In Till Nowak’s
“The Centrifuge Brain Project,” a fictional documentary, Dr. Laslowicz explains
his mad science experiments involving hilariously dangerous amusement park
rides. The dead pan humor in the
film functions very well to underscore the inherent absurdity of amusement
parks. This allusion calls to mind
Jean Baudrillard’s thoughts on simulations and simulacrum, specifically the
discussion of Disney Land as fantastical construct that exists only to
perpetuate the illusion that the rest of the world is in fact “the real,” when
really no such thing truly exists.
This scenario operates off the logic that meaning is imbued through a
system of difference, that things are understood through contrasts. Till Nowak’s work becomes particularly
interesting in this light, as it both alludes the bizarre phenomenon of
amusement parks and also further plays with notions of “the real” in that it is
a fictional documentary.

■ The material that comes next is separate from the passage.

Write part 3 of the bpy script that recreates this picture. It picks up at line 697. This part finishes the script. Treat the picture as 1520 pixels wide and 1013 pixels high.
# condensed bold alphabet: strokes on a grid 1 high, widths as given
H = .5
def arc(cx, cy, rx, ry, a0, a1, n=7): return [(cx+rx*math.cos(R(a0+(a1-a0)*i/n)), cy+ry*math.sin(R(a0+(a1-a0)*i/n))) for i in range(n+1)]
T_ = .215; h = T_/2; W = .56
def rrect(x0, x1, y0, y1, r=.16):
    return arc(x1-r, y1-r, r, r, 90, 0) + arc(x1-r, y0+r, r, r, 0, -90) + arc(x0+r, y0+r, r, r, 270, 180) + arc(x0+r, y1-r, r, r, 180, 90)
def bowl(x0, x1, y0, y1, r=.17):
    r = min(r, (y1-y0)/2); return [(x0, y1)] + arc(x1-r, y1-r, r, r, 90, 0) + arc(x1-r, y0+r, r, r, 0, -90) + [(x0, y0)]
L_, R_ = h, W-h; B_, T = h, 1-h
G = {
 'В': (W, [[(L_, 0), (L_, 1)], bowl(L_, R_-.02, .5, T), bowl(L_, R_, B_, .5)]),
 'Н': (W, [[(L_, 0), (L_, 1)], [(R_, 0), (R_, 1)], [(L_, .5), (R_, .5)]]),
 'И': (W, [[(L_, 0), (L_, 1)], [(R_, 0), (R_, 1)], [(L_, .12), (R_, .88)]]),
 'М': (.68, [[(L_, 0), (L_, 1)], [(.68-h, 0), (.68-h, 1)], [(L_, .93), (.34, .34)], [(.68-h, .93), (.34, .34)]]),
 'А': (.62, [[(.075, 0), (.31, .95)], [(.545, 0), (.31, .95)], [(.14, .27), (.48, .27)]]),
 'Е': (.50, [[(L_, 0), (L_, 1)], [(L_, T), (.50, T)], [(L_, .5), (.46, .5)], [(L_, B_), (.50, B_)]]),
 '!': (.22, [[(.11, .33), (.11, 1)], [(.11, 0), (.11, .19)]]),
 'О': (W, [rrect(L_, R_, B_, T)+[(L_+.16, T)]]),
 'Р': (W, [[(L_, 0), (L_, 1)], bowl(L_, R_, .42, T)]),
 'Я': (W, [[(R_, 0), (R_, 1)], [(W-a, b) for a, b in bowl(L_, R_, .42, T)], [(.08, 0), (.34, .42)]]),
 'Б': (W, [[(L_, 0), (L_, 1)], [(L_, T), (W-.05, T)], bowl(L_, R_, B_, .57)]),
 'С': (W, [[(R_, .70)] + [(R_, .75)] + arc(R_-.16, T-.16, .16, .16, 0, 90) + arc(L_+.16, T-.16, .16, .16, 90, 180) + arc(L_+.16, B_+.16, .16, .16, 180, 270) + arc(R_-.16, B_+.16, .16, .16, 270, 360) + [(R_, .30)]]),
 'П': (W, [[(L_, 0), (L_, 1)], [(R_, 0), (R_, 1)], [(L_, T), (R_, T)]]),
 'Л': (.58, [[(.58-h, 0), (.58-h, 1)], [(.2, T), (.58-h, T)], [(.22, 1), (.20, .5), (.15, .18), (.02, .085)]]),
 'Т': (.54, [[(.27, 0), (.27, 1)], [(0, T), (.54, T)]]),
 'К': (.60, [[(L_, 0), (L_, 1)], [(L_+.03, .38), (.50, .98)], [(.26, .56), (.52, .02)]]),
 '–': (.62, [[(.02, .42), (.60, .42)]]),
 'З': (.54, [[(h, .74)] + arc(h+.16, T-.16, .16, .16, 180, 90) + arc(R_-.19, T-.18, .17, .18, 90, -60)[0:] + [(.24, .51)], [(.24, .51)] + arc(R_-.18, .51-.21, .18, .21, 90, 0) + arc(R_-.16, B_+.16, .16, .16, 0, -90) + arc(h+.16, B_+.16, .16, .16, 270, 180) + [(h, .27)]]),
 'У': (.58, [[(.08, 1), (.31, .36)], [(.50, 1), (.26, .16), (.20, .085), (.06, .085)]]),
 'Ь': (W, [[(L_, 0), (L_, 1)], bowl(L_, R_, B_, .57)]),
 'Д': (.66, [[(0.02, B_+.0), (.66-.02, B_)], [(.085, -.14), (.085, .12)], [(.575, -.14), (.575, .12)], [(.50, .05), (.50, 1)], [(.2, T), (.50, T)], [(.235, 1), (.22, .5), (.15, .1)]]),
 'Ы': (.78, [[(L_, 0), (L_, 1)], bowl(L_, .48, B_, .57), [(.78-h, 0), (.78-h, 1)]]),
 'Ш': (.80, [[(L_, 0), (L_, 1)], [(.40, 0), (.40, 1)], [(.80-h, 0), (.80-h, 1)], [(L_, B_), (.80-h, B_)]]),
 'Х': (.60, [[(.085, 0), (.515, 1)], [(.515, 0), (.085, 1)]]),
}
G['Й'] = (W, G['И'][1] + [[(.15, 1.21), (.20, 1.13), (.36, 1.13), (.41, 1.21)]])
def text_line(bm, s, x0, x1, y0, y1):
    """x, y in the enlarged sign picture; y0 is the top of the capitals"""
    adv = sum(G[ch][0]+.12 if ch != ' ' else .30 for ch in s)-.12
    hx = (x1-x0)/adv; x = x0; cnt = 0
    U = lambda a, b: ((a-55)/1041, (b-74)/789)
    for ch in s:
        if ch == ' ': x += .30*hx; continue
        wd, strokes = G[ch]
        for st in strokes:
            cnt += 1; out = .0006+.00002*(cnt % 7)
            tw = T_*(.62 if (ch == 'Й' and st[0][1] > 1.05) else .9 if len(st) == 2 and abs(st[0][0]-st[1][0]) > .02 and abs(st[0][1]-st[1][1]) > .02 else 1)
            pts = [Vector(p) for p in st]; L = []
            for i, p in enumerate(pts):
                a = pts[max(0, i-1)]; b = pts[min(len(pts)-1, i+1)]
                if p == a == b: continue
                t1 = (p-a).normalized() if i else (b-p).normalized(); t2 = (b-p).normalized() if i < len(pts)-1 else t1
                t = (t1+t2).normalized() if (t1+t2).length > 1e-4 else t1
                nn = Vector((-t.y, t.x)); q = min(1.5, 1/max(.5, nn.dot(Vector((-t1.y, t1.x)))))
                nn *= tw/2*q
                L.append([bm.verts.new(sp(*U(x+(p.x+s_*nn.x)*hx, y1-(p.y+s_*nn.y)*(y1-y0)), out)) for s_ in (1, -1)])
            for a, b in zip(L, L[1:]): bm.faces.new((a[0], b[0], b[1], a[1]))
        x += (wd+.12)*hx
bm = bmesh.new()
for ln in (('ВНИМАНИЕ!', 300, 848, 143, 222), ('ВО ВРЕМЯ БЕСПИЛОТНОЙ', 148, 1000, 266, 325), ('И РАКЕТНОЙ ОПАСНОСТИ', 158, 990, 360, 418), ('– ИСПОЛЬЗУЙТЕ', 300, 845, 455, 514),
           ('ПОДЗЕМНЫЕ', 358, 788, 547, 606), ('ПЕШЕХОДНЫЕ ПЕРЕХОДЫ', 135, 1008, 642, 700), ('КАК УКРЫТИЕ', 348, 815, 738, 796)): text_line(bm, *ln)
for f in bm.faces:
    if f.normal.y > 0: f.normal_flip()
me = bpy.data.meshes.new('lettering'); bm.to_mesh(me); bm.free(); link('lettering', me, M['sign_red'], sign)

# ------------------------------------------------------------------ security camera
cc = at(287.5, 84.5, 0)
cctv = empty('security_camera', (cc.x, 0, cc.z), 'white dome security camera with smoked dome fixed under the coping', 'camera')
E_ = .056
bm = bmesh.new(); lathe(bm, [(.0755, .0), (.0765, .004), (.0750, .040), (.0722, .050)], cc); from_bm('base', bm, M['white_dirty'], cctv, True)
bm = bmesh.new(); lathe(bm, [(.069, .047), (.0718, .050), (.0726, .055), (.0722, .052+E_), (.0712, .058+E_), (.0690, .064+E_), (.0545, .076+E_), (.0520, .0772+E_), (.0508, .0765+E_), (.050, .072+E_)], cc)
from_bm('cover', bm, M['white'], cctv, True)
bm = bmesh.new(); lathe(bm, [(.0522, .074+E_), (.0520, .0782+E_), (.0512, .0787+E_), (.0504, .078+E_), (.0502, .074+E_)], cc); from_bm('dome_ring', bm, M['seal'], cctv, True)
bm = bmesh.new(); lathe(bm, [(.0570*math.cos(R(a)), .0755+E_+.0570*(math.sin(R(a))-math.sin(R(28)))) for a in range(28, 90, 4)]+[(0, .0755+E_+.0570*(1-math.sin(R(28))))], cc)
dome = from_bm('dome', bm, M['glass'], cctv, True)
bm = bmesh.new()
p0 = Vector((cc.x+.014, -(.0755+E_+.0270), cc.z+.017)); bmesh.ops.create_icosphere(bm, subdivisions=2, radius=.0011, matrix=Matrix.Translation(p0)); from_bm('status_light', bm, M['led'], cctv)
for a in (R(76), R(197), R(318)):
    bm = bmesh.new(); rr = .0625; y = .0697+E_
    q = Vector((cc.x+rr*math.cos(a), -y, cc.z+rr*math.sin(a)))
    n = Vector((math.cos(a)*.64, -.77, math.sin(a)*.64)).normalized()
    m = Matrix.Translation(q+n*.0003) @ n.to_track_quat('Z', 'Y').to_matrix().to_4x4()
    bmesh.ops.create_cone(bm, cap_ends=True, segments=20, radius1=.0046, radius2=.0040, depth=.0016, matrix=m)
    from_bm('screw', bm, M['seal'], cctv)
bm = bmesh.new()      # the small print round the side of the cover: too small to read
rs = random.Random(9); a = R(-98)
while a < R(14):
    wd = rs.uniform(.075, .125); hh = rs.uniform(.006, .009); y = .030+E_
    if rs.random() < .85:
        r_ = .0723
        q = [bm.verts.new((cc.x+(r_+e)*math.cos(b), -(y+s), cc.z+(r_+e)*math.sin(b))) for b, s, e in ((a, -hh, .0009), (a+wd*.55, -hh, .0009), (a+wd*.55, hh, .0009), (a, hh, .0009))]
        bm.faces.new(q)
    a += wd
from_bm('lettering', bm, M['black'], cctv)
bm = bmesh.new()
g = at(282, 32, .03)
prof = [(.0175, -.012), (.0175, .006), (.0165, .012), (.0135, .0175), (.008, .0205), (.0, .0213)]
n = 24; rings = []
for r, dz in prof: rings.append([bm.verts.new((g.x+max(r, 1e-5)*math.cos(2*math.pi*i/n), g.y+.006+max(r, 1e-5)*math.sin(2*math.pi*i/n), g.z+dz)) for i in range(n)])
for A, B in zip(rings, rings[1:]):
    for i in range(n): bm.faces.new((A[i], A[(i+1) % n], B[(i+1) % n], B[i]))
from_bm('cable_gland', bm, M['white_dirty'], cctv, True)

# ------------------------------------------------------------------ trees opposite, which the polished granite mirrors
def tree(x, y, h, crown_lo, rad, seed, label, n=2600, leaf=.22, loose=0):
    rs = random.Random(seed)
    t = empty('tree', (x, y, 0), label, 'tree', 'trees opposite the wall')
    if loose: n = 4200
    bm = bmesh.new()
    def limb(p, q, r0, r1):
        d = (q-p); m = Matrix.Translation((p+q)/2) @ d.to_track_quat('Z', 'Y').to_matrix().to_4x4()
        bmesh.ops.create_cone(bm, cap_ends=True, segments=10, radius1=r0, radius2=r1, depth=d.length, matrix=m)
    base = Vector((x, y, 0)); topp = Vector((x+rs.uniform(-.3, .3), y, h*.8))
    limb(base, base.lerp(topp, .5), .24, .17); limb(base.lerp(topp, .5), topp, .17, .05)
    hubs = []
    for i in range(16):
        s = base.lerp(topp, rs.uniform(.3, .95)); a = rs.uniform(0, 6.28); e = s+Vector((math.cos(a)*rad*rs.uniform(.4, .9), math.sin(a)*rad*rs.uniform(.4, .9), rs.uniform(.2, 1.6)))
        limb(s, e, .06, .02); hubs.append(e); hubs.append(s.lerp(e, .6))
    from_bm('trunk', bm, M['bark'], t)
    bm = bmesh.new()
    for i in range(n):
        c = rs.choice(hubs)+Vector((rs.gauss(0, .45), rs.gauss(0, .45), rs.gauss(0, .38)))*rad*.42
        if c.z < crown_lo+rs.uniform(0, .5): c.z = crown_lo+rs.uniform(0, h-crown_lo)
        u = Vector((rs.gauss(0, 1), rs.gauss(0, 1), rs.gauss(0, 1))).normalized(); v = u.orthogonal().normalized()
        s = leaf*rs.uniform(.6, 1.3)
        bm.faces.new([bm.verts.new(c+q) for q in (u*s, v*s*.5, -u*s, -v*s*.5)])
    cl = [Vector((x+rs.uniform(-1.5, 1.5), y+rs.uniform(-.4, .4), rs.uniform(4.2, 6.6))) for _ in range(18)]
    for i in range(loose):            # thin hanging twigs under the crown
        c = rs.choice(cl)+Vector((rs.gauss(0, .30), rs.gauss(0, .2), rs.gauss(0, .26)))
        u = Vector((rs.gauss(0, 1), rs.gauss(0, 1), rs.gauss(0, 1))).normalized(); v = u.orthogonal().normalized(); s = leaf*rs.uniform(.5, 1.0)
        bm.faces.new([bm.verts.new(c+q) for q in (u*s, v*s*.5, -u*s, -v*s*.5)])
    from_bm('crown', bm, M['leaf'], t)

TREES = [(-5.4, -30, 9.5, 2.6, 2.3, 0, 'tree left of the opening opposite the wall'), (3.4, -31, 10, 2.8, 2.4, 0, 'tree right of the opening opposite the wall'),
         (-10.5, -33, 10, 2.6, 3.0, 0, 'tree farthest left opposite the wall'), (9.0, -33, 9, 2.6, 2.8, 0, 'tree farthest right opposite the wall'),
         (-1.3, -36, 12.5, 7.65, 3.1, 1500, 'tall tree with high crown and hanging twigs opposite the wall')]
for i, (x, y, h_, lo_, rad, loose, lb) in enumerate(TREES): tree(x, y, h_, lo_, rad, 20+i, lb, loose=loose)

This paradoxical
hybrid simultaneously embraces both the fiction and the reality, underscoring
the unsettling tension in Baudrillard’s argument. The film is also interesting in that it simultaneous
embraces and rejects the conventions of genre—it is not really fiction, not
really a documentary, and the short length of it places it in an odd
uncategorized position. The film’s
real brilliance however lies in its inventive use of humor to comment on the
human condition and the strange beauty of the fantastical rides.